╭─ Dataset excerpt

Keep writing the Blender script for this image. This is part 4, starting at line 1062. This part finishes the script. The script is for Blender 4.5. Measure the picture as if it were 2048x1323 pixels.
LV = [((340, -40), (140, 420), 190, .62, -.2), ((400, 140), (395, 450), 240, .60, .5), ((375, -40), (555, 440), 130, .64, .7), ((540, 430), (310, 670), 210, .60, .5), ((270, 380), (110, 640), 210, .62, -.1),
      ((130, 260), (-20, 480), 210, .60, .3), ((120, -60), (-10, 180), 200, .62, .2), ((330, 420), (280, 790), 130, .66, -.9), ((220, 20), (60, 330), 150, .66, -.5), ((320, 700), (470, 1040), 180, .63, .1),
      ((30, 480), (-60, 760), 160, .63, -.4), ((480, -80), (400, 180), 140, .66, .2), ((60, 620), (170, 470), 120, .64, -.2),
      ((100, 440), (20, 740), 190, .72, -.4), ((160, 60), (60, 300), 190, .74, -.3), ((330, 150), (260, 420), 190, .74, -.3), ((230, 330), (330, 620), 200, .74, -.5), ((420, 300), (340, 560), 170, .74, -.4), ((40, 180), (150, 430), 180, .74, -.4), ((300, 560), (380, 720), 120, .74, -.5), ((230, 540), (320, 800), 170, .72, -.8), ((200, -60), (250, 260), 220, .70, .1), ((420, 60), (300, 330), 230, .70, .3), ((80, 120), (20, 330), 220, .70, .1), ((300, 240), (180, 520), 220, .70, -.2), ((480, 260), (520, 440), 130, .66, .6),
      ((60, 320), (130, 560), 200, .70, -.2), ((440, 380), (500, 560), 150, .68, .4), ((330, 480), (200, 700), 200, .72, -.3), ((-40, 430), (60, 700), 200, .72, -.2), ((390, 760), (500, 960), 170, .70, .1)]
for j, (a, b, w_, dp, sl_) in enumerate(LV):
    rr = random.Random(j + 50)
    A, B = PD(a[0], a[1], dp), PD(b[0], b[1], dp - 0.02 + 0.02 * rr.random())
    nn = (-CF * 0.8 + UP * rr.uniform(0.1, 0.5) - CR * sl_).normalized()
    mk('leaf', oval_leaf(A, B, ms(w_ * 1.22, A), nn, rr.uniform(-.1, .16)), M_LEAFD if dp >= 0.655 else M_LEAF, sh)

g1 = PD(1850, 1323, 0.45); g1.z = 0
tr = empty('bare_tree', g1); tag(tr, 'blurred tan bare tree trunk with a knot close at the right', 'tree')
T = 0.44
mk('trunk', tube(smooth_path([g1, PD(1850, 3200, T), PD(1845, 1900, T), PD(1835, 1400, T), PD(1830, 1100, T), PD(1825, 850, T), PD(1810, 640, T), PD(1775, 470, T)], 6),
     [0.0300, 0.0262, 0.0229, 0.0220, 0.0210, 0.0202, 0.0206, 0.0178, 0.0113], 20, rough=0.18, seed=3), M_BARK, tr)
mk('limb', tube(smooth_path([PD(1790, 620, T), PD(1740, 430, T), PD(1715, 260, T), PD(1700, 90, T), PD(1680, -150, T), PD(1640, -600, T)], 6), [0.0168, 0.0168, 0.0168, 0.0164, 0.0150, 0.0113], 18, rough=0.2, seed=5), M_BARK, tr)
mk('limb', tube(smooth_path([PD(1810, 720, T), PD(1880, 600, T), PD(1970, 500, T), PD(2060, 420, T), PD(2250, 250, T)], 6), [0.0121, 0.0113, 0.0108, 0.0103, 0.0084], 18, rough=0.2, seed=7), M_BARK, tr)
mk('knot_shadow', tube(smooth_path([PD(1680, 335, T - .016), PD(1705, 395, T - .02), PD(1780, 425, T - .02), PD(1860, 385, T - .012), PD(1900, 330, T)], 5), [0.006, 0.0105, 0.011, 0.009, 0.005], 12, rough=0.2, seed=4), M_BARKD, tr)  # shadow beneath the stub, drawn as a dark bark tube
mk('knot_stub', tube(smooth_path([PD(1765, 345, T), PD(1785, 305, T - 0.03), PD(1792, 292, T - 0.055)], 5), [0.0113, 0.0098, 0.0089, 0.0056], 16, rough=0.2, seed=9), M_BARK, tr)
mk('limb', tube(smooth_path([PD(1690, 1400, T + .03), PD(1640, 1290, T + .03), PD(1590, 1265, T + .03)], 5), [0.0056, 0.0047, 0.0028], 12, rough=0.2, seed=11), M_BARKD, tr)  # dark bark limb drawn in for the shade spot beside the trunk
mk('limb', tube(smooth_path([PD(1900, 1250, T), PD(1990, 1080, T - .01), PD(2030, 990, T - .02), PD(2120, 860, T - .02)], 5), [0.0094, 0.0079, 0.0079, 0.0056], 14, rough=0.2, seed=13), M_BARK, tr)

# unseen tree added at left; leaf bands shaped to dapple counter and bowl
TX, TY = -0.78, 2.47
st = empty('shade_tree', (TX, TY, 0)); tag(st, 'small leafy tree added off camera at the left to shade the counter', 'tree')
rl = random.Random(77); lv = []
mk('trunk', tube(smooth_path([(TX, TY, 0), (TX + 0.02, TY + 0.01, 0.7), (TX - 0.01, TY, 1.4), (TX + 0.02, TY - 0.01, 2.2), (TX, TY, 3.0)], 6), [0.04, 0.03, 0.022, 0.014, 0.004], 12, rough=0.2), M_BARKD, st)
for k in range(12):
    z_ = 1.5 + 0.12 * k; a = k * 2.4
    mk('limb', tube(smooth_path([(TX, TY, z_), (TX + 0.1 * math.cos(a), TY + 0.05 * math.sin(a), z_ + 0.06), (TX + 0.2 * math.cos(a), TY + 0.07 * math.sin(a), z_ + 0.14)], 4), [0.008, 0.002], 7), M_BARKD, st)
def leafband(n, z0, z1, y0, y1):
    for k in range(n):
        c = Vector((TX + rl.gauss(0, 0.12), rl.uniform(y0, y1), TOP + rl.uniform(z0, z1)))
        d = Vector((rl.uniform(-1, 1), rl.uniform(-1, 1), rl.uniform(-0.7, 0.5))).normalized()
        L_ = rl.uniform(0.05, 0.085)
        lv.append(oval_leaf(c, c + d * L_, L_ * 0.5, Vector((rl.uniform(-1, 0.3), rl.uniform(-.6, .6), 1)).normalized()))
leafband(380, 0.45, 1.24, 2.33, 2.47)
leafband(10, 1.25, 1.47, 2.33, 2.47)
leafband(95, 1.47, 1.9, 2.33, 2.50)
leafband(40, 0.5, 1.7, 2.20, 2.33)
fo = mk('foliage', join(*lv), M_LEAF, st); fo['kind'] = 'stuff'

╰─

The exercise => The lines above should be duplicated exactly.

Exercise answer =>
Keep writing the Blender script for this image. This is part 4, starting at line 1062. This part finishes the script. The script is for Blender 4.5. Measure the picture as if it were 2048x1323 pixels.
LV = [((340, -40), (140, 420), 190, .62, -.2), ((400, 140), (395, 450), 240, .60, .5), ((375, -40), (555, 440), 130, .64, .7), ((540, 430), (310, 670), 210, .60, .5), ((270, 380), (110, 640), 210, .62, -.1),
      ((130, 260), (-20, 480), 210, .60, .3), ((120, -60), (-10, 180), 200, .62, .2), ((330, 420), (280, 790), 130, .66, -.9), ((220, 20), (60, 330), 150, .66, -.5), ((320, 700), (470, 1040), 180, .63, .1),
      ((30, 480), (-60, 760), 160, .63, -.4), ((480, -80), (400, 180), 140, .66, .2), ((60, 620), (170, 470), 120, .64, -.2),
      ((100, 440), (20, 740), 190, .72, -.4), ((160, 60), (60, 300), 190, .74, -.3), ((330, 150), (260, 420), 190, .74, -.3), ((230, 330), (330, 620), 200, .74, -.5), ((420, 300), (340, 560), 170, .74, -.4), ((40, 180), (150, 430), 180, .74, -.4), ((300, 560), (380, 720), 120, .74, -.5), ((230, 540), (320, 800), 170, .72, -.8), ((200, -60), (250, 260), 220, .70, .1), ((420, 60), (300, 330), 230, .70, .3), ((80, 120), (20, 330), 220, .70, .1), ((300, 240), (180, 520), 220, .70, -.2), ((480, 260), (520, 440), 130, .66, .6),
      ((60, 320), (130, 560), 200, .70, -.2), ((440, 380), (500, 560), 150, .68, .4), ((330, 480), (200, 700), 200, .72, -.3), ((-40, 430), (60, 700), 200, .72, -.2), ((390, 760), (500, 960), 170, .70, .1)]
for j, (a, b, w_, dp, sl_) in enumerate(LV):
    rr = random.Random(j + 50)
    A, B = PD(a[0], a[1], dp), PD(b[0], b[1], dp - 0.02 + 0.02 * rr.random())
    nn = (-CF * 0.8 + UP * rr.uniform(0.1, 0.5) - CR * sl_).normalized()
    mk('leaf', oval_leaf(A, B, ms(w_ * 1.22, A), nn, rr.uniform(-.1, .16)), M_LEAFD if dp >= 0.655 else M_LEAF, sh)

g1 = PD(1850, 1323, 0.45); g1.z = 0
tr = empty('bare_tree', g1); tag(tr, 'blurred tan bare tree trunk with a knot close at the right', 'tree')
T = 0.44
mk('trunk', tube(smooth_path([g1, PD(1850, 3200, T), PD(1845, 1900, T), PD(1835, 1400, T), PD(1830, 1100, T), PD(1825, 850, T), PD(1810, 640, T), PD(1775, 470, T)], 6),
     [0.0300, 0.0262, 0.0229, 0.0220, 0.0210, 0.0202, 0.0206, 0.0178, 0.0113], 20, rough=0.18, seed=3), M_BARK, tr)
mk('limb', tube(smooth_path([PD(1790, 620, T), PD(1740, 430, T), PD(1715, 260, T), PD(1700, 90, T), PD(1680, -150, T), PD(1640, -600, T)], 6), [0.0168, 0.0168, 0.0168, 0.0164, 0.0150, 0.0113], 18, rough=0.2, seed=5), M_BARK, tr)
mk('limb', tube(smooth_path([PD(1810, 720, T), PD(1880, 600, T), PD(1970, 500, T), PD(2060, 420, T), PD(2250, 250, T)], 6), [0.0121, 0.0113, 0.0108, 0.0103, 0.0084], 18, rough=0.2, seed=7), M_BARK, tr)
mk('knot_shadow', tube(smooth_path([PD(1680, 335, T - .016), PD(1705, 395, T - .02), PD(1780, 425, T - .02), PD(1860, 385, T - .012), PD(1900, 330, T)], 5), [0.006, 0.0105, 0.011, 0.009, 0.005], 12, rough=0.2, seed=4), M_BARKD, tr)  # shadow beneath the stub, drawn as a dark bark tube
mk('knot_stub', tube(smooth_path([PD(1765, 345, T), PD(1785, 305, T - 0.03), PD(1792, 292, T - 0.055)], 5), [0.0113, 0.0098, 0.0089, 0.0056], 16, rough=0.2, seed=9), M_BARK, tr)
mk('limb', tube(smooth_path([PD(1690, 1400, T + .03), PD(1640, 1290, T + .03), PD(1590, 1265, T + .03)], 5), [0.0056, 0.0047, 0.0028], 12, rough=0.2, seed=11), M_BARKD, tr)  # dark bark limb drawn in for the shade spot beside the trunk
mk('limb', tube(smooth_path([PD(1900, 1250, T), PD(1990, 1080, T - .01), PD(2030, 990, T - .02), PD(2120, 860, T - .02)], 5), [0.0094, 0.0079, 0.0079, 0.0056], 14, rough=0.2, seed=13), M_BARK, tr)

# unseen tree added at left; leaf bands shaped to dapple counter and bowl
TX, TY = -0.78, 2.47
st = empty('shade_tree', (TX, TY, 0)); tag(st, 'small leafy tree added off camera at the left to shade the counter', 'tree')
rl = random.Random(77); lv = []
mk('trunk', tube(smooth_path([(TX, TY, 0), (TX + 0.02, TY + 0.01, 0.7), (TX - 0.01, TY, 1.4), (TX + 0.02, TY - 0.01, 2.2), (TX, TY, 3.0)], 6), [0.04, 0.03, 0.022, 0.014, 0.004], 12, rough=0.2), M_BARKD, st)
for k in range(12):
    z_ = 1.5 + 0.12 * k; a = k * 2.4
    mk('limb', tube(smooth_path([(TX, TY, z_), (TX + 0.1 * math.cos(a), TY + 0.05 * math.sin(a), z_ + 0.06), (TX + 0.2 * math.cos(a), TY + 0.07 * math.sin(a), z_ + 0.14)], 4), [0.008, 0.002], 7), M_BARKD, st)
def leafband(n, z0, z1, y0, y1):
    for k in range(n):
        c = Vector((TX + rl.gauss(0, 0.12), rl.uniform(y0, y1), TOP + rl.uniform(z0, z1)))
        d = Vector((rl.uniform(-1, 1), rl.uniform(-1, 1), rl.uniform(-0.7, 0.5))).normalized()
        L_ = rl.uniform(0.05, 0.085)
        lv.append(oval_leaf(c, c + d * L_, L_ * 0.5, Vector((rl.uniform(-1, 0.3), rl.uniform(-.6, .6), 1)).normalized()))
leafband(380, 0.45, 1.24, 2.33, 2.47)
leafband(10, 1.25, 1.47, 2.33, 2.47)
leafband(95, 1.47, 1.9, 2.33, 2.50)
leafband(40, 0.5, 1.7, 2.20, 2.33)
fo = mk('foliage', join(*lv), M_LEAF, st); fo['kind'] = 'stuff'